§ PROMPT
Each line containing the word "pixels" must be collected.

[Records with scene code]
------------

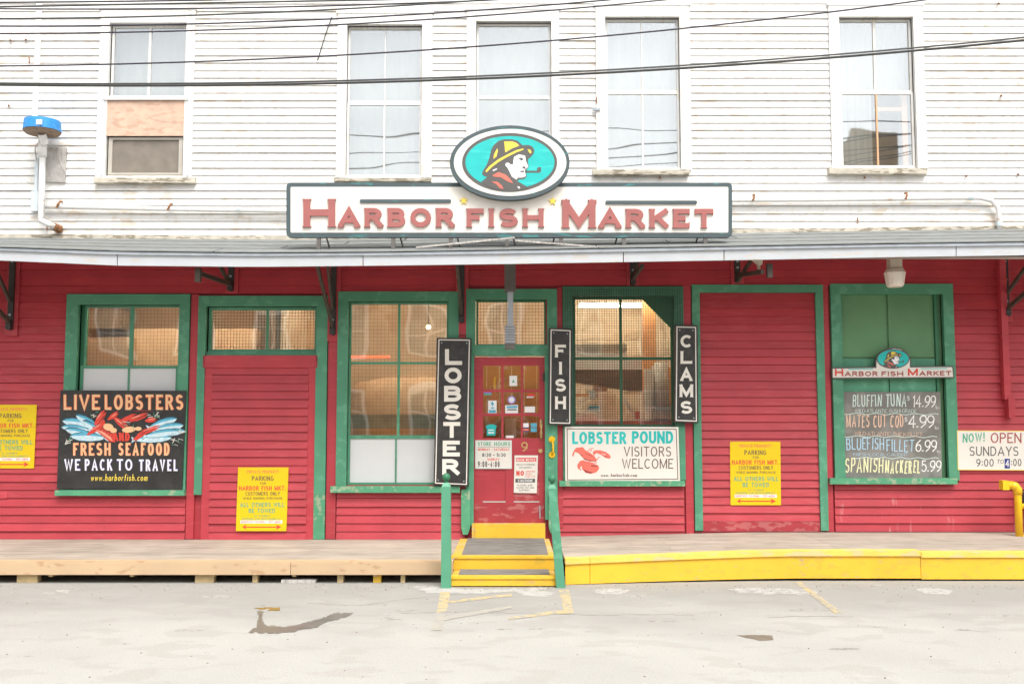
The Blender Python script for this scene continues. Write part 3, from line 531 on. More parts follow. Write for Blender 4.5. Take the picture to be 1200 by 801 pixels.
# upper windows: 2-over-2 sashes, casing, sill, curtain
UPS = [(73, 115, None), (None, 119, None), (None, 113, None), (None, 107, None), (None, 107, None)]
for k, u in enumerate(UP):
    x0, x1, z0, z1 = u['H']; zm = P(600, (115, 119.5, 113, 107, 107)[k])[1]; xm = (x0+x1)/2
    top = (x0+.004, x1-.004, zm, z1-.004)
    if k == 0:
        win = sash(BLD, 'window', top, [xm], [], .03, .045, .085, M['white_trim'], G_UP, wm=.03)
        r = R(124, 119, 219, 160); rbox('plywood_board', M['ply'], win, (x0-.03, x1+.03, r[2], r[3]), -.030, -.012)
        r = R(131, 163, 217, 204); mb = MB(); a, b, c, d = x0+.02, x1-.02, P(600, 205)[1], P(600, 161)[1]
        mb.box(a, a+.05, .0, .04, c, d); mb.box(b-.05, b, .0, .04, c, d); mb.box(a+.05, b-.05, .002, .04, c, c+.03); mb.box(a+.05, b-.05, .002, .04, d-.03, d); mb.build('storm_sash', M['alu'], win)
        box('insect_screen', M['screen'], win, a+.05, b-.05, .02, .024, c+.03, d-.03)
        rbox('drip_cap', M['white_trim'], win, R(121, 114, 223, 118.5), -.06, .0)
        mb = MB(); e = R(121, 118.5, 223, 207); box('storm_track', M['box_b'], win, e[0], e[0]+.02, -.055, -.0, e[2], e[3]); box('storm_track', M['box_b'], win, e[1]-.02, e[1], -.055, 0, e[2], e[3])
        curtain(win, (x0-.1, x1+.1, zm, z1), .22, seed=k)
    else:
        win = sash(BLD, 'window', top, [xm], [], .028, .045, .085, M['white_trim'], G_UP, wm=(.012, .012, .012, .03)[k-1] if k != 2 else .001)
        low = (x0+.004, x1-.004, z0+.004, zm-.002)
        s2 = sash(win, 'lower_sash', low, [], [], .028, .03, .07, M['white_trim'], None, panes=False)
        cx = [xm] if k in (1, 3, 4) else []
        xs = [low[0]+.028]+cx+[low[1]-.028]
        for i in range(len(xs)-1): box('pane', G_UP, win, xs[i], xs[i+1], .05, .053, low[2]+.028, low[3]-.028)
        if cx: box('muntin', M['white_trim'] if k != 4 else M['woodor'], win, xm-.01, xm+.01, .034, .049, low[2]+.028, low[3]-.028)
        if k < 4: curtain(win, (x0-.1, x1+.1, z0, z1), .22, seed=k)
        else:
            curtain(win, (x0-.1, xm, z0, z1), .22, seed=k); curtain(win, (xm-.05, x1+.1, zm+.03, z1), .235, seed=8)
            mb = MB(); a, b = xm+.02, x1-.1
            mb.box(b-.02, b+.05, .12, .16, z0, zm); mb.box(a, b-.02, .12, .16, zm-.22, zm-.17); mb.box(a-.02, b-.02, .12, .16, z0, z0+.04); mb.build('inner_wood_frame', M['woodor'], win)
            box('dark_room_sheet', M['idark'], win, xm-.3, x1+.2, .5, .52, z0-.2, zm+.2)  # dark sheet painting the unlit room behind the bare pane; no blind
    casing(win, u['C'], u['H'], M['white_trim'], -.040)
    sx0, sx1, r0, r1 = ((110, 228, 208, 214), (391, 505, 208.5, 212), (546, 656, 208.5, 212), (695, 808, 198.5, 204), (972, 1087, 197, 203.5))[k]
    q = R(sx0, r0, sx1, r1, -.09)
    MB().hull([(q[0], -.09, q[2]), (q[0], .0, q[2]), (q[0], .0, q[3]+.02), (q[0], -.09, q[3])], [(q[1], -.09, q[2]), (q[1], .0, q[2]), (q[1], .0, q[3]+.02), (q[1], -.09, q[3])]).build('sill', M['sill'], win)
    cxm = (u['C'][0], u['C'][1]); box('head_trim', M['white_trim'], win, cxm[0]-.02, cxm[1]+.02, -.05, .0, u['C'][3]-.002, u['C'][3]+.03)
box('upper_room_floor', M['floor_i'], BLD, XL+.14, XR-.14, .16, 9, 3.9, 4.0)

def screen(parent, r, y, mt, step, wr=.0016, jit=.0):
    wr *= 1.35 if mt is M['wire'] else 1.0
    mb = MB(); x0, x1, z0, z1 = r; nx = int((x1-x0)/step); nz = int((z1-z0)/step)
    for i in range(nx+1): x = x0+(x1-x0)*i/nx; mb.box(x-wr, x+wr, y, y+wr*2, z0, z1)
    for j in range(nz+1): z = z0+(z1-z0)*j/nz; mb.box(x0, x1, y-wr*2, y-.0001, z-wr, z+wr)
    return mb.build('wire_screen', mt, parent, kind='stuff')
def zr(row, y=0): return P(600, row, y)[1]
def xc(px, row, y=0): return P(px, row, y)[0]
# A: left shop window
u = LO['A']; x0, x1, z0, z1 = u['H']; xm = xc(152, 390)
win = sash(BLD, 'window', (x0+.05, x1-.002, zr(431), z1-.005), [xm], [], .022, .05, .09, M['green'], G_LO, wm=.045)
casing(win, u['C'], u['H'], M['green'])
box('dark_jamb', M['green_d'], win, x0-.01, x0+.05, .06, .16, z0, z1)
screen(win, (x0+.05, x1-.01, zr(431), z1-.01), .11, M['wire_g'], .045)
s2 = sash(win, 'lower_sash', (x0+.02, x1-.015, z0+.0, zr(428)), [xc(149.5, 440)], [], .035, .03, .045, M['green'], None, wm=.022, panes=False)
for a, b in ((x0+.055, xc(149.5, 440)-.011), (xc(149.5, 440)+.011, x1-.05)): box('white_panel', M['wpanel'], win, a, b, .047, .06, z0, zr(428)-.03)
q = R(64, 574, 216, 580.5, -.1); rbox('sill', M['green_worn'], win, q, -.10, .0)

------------

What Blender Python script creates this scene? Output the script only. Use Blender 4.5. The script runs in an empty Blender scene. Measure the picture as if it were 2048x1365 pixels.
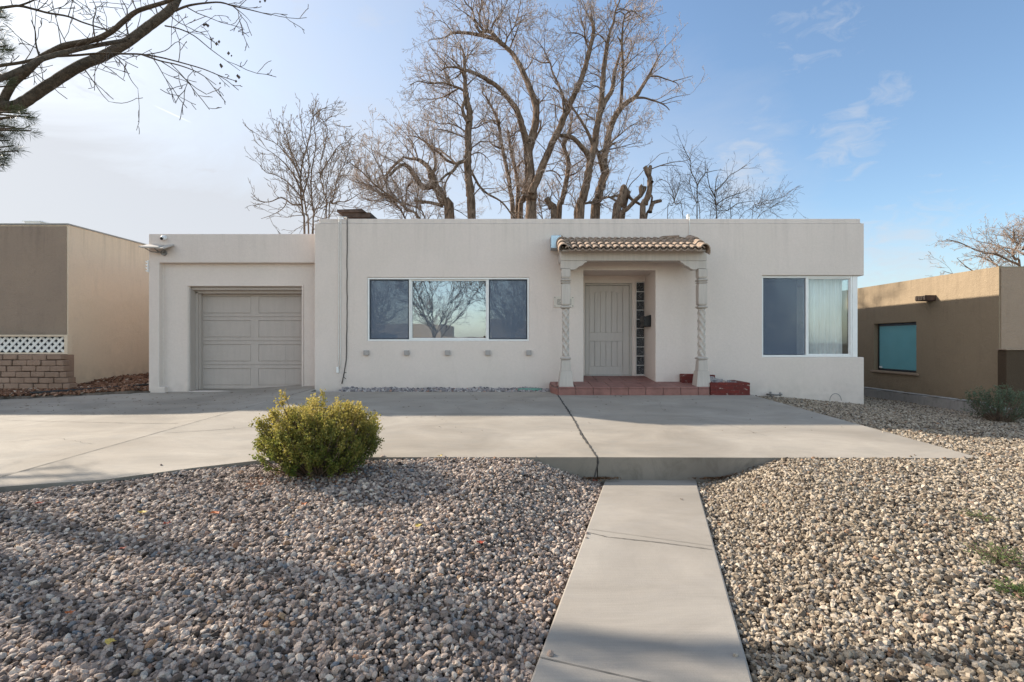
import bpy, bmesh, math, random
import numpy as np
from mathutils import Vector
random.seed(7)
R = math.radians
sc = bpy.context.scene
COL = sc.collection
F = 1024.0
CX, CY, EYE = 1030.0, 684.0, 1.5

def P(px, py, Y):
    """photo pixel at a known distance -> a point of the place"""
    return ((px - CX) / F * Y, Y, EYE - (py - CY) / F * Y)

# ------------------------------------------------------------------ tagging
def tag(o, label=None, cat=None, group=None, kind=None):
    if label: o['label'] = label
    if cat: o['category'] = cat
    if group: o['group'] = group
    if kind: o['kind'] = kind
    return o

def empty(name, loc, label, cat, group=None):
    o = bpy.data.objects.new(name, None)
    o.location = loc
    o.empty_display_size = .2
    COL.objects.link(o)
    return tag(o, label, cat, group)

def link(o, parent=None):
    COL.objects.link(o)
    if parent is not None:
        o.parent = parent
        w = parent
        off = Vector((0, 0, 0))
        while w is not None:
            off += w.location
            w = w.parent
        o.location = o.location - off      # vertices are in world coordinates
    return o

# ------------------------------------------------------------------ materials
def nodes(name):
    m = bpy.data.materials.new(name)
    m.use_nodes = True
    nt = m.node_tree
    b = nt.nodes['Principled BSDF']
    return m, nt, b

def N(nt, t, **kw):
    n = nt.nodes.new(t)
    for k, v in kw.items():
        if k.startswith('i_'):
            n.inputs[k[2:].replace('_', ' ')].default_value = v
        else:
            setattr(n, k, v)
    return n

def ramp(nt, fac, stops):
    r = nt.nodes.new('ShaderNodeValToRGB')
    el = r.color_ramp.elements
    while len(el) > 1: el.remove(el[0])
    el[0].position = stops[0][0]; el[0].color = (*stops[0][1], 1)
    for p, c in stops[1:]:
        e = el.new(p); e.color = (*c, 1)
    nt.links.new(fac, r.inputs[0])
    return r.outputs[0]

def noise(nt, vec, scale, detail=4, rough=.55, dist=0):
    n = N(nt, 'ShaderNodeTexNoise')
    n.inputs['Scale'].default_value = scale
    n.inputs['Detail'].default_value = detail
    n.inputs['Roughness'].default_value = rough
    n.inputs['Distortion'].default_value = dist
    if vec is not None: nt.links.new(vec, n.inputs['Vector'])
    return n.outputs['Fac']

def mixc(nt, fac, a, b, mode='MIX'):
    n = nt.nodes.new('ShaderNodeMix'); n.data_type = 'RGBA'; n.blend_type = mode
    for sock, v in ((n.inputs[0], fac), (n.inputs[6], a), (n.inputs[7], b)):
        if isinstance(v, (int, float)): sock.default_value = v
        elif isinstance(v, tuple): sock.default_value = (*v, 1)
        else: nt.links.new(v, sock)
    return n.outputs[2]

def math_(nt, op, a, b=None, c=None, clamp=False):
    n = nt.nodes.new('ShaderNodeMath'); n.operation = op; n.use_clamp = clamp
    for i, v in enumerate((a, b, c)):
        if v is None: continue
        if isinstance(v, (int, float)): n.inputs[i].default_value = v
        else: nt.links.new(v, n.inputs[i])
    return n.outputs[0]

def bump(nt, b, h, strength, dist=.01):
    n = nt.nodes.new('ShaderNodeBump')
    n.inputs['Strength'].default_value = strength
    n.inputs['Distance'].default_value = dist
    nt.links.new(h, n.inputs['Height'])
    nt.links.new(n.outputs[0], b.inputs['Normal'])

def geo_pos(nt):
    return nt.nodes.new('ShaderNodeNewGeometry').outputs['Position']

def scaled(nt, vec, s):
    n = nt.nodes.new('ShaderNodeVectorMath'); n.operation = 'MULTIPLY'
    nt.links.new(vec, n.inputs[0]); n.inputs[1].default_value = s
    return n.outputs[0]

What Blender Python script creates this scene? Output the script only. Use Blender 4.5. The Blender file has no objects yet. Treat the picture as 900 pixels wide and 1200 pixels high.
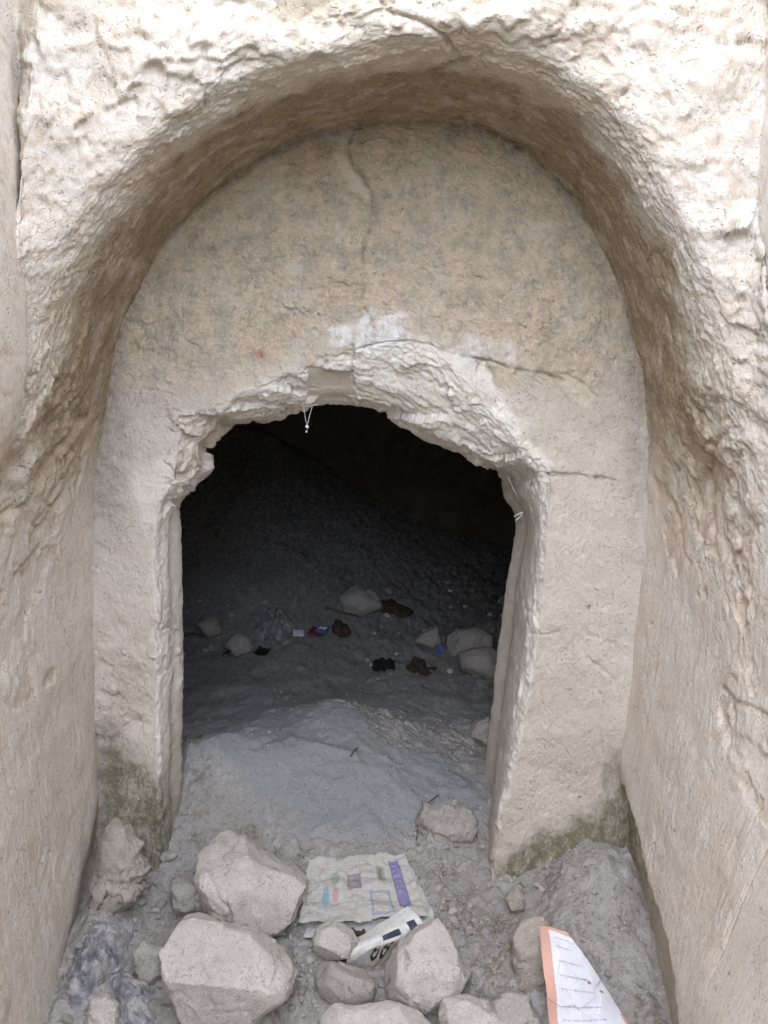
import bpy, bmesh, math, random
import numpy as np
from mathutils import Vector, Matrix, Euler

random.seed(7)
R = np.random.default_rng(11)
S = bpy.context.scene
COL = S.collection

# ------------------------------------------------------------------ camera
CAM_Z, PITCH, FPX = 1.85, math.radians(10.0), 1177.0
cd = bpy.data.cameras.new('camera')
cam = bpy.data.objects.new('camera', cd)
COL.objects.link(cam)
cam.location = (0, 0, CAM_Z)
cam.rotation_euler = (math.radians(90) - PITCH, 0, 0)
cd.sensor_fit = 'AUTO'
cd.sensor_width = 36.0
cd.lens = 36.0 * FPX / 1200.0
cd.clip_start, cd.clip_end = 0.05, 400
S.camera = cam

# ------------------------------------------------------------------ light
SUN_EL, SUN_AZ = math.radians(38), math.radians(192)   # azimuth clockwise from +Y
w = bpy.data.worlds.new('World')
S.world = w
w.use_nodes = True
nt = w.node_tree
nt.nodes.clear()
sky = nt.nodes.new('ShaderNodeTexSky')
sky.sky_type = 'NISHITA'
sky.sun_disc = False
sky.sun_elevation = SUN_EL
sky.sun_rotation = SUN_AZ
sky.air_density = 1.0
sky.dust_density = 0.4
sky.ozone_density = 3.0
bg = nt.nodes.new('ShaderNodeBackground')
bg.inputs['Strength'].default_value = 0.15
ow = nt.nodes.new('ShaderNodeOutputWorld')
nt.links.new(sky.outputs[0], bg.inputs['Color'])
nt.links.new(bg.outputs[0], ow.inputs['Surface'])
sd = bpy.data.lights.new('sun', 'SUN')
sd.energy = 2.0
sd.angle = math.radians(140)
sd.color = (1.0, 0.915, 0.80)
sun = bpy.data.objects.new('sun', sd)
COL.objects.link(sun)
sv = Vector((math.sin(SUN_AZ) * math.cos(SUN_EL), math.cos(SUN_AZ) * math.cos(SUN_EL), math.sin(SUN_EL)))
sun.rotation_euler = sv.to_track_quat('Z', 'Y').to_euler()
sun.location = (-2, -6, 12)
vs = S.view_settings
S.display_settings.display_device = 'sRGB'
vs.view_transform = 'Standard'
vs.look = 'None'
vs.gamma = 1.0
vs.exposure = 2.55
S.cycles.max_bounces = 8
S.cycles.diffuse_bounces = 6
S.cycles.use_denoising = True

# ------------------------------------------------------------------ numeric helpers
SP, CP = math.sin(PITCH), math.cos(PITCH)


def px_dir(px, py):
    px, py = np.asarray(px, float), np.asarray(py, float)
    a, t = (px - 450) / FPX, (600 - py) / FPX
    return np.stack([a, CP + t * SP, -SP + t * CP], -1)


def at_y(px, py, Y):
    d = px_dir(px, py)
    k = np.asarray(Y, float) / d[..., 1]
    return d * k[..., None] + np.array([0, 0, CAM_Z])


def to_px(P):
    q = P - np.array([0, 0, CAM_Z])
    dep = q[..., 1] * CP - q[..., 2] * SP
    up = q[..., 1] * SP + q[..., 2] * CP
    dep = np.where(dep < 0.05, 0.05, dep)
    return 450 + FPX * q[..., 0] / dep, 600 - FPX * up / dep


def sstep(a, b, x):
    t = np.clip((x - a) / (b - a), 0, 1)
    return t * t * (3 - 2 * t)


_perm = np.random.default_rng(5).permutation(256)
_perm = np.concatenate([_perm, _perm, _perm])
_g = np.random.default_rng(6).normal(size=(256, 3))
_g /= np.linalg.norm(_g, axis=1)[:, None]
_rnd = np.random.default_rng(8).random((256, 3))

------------

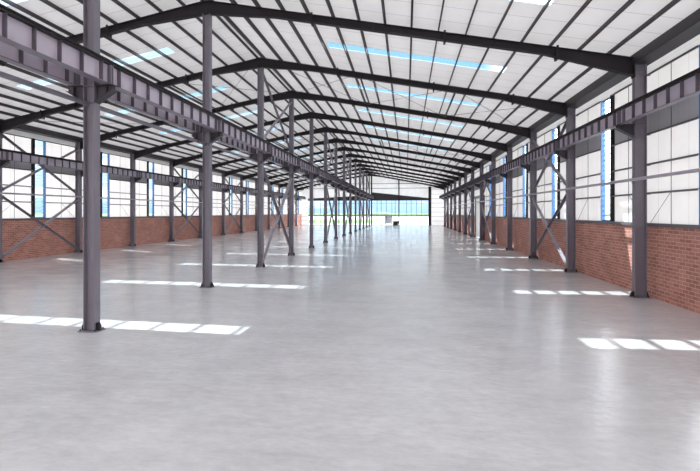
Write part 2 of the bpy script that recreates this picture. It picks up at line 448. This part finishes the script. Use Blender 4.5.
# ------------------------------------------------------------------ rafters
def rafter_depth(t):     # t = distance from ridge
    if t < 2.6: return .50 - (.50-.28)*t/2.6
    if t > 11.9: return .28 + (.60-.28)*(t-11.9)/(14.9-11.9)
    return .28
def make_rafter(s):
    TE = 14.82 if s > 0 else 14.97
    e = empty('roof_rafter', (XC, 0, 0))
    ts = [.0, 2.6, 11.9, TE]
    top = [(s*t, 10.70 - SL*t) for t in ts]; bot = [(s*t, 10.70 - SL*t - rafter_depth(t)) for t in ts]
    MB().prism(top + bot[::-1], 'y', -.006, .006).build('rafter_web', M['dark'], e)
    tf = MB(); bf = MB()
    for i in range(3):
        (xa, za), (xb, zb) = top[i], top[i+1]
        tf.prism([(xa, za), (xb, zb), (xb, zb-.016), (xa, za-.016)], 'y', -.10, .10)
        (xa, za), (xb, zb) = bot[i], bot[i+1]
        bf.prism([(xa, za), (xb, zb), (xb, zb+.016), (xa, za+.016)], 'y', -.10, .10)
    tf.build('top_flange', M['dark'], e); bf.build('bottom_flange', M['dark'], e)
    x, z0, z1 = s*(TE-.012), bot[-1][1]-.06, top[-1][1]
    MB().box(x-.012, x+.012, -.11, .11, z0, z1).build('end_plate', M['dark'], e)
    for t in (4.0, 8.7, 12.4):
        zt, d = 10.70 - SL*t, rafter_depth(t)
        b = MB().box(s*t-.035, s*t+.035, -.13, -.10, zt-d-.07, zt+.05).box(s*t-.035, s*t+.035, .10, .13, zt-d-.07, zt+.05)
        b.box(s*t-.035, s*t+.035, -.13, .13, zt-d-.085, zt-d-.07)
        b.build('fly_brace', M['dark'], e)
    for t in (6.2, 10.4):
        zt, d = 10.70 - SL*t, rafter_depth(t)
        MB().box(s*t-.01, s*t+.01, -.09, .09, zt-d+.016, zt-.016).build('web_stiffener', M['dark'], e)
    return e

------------

§ THE OUTPUT
The Blender Python script for this scene continues. Write part 3, from line 531 on. More parts follow. Write for Blender 4.5. Take the picture to be 1200 by 801 pixels.
What Blender Python script creates this scene? Output the script only. Use Blender 4.5. The script runs in an empty Blender scene. Measure the picture as if it were 2048x1365 pixels.
What Blender Python script creates this scene? Output the script only. Use Blender 4.5. The Blender file has no objects yet. Treat the picture as 900 pixels wide and 1200 pixels high.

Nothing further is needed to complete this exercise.